**Task directions**
Look through the data below. Show each line where the string "More" occurs.

**Provided data**
___

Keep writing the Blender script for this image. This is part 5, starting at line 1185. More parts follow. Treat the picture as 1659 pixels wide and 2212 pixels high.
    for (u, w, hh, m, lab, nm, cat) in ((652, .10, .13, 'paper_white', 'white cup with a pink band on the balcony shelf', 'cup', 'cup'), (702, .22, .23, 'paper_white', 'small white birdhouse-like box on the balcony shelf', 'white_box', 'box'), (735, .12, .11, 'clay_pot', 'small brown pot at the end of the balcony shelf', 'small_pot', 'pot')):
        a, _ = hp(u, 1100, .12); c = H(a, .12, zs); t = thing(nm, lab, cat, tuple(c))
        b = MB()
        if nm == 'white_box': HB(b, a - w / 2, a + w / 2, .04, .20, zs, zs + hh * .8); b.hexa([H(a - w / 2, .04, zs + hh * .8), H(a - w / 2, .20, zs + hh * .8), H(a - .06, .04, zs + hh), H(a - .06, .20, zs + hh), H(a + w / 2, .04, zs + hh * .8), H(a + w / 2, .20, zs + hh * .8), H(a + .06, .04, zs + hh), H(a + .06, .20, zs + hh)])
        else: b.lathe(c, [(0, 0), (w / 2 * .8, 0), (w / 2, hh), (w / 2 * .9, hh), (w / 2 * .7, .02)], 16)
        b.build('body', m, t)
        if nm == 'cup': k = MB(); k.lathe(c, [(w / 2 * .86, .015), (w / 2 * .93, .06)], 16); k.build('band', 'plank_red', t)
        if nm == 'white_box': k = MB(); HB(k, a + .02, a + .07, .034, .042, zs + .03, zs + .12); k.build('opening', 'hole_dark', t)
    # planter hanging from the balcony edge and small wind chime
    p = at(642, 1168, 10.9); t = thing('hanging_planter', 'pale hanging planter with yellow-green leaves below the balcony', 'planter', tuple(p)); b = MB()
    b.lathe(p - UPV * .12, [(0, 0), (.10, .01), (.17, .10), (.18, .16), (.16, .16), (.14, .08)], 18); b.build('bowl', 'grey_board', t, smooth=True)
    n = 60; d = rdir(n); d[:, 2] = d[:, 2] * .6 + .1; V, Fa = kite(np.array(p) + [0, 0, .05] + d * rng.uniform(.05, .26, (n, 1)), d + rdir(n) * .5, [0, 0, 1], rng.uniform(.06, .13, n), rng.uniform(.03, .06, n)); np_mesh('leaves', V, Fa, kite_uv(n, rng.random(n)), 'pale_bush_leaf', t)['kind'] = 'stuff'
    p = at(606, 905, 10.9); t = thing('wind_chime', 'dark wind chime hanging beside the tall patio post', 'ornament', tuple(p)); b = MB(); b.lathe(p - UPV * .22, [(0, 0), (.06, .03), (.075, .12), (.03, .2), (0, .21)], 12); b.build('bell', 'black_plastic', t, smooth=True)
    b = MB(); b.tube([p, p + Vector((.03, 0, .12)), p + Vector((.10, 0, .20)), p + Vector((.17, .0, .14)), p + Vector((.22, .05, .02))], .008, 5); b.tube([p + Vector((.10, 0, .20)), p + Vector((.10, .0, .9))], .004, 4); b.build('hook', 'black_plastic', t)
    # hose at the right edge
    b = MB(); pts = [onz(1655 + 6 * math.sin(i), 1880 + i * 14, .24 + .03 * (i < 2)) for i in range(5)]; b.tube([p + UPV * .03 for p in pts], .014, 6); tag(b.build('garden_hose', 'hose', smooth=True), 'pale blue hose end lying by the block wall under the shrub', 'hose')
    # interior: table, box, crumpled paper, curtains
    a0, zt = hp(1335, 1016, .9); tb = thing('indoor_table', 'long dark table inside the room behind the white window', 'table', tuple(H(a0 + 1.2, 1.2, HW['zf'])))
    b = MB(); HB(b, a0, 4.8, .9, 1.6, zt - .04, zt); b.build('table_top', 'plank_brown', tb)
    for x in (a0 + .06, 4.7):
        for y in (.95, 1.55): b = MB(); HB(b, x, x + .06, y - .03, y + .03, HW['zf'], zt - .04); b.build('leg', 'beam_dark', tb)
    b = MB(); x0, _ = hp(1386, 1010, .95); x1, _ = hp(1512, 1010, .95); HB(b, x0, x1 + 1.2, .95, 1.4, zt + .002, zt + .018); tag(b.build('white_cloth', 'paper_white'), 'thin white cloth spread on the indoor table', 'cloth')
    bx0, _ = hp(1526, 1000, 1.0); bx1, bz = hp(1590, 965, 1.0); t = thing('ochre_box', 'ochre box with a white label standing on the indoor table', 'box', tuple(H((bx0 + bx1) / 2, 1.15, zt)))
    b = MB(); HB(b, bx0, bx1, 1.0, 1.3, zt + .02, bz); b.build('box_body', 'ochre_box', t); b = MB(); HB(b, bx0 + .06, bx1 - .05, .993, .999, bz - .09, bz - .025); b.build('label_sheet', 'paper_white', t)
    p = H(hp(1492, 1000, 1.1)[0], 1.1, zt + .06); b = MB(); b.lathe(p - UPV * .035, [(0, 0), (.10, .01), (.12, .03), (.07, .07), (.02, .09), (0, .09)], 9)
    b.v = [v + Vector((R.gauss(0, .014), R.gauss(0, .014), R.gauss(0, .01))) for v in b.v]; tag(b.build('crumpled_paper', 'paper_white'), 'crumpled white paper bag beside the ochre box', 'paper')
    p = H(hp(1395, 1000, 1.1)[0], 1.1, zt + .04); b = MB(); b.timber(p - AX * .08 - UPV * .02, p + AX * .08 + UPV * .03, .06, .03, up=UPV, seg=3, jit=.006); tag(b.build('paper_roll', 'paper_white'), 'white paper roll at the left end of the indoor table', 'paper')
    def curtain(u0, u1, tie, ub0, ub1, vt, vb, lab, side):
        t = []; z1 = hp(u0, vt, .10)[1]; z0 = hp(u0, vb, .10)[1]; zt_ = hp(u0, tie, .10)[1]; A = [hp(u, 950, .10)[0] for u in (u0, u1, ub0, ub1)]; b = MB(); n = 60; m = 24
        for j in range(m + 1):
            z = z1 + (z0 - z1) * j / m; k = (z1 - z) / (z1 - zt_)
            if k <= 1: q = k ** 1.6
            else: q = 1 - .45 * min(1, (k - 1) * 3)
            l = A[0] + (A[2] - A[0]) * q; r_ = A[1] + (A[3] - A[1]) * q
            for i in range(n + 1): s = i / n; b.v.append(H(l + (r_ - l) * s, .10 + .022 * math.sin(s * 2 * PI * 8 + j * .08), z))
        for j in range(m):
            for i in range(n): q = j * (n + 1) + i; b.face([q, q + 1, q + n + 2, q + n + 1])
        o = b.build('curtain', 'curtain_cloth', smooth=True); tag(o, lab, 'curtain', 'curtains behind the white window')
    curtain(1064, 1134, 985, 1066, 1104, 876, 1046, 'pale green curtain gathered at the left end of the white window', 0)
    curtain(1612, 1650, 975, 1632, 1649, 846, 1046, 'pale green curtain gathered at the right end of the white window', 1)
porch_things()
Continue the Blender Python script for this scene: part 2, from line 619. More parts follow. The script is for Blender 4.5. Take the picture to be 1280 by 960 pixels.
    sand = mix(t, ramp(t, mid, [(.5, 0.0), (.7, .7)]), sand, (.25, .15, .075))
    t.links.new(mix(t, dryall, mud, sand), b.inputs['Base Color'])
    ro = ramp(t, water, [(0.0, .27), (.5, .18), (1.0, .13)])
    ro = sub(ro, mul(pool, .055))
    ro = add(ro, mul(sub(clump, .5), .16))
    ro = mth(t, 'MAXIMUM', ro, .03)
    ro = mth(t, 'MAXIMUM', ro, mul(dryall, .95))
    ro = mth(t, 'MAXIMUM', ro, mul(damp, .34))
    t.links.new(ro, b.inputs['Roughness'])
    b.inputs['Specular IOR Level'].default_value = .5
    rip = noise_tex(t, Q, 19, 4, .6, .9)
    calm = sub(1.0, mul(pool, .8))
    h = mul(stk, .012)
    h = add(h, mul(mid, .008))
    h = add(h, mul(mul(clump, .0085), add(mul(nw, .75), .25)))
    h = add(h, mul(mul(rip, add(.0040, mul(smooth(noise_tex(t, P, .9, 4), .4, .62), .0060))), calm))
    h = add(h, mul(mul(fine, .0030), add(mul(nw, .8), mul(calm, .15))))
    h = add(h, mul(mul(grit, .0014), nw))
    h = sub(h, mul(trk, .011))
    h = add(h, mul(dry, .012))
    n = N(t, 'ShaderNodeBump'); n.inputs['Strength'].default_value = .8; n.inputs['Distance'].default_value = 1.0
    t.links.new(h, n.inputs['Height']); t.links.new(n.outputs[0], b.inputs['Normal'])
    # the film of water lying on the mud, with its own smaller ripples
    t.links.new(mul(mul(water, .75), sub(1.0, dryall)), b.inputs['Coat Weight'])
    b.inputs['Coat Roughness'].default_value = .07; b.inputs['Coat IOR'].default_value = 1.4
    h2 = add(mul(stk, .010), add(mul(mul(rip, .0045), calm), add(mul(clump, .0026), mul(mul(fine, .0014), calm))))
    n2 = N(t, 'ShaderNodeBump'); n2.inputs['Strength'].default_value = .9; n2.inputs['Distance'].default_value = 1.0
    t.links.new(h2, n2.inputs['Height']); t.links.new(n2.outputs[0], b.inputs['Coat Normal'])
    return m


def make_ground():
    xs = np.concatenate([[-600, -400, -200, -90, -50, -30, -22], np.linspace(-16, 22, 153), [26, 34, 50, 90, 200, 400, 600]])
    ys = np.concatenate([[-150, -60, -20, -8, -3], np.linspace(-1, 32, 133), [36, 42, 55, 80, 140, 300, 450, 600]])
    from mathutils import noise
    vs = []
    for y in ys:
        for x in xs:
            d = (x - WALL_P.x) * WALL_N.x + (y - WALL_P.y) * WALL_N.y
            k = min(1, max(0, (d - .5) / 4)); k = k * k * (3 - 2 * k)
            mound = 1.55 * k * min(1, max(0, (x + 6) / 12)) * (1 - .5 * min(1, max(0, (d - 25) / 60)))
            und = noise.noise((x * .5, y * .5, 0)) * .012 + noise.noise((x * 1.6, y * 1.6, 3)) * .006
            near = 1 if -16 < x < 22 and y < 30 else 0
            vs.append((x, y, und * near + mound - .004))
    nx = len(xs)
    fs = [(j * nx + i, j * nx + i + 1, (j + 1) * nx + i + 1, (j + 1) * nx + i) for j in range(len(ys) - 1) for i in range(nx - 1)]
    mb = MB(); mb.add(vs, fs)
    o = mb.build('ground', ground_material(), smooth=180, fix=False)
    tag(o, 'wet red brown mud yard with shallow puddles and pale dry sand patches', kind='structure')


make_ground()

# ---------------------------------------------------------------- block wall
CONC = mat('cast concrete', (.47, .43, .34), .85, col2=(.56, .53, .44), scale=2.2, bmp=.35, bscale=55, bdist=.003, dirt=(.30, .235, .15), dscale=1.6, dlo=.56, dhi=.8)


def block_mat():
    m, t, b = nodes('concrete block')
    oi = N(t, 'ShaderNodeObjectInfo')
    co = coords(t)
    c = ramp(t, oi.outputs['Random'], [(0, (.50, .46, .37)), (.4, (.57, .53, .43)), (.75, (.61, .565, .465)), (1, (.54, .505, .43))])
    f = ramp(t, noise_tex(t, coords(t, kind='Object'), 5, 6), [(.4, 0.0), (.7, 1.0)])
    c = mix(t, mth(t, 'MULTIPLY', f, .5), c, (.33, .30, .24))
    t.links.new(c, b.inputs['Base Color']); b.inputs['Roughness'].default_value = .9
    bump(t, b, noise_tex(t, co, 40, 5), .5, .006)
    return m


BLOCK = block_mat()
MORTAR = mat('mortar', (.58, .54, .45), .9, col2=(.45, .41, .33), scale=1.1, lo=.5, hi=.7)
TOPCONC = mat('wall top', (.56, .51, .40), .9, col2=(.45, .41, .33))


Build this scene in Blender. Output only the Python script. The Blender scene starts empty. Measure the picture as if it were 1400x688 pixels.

___

**Answer to the task**
Keep writing the Blender script for this image. This is part 5, starting at line 1185. More parts follow. Treat the picture as 1659 pixels wide and 2212 pixels high.
Continue the Blender Python script for this scene: part 2, from line 619. More parts follow. The script is for Blender 4.5. Take the picture to be 1280 by 960 pixels.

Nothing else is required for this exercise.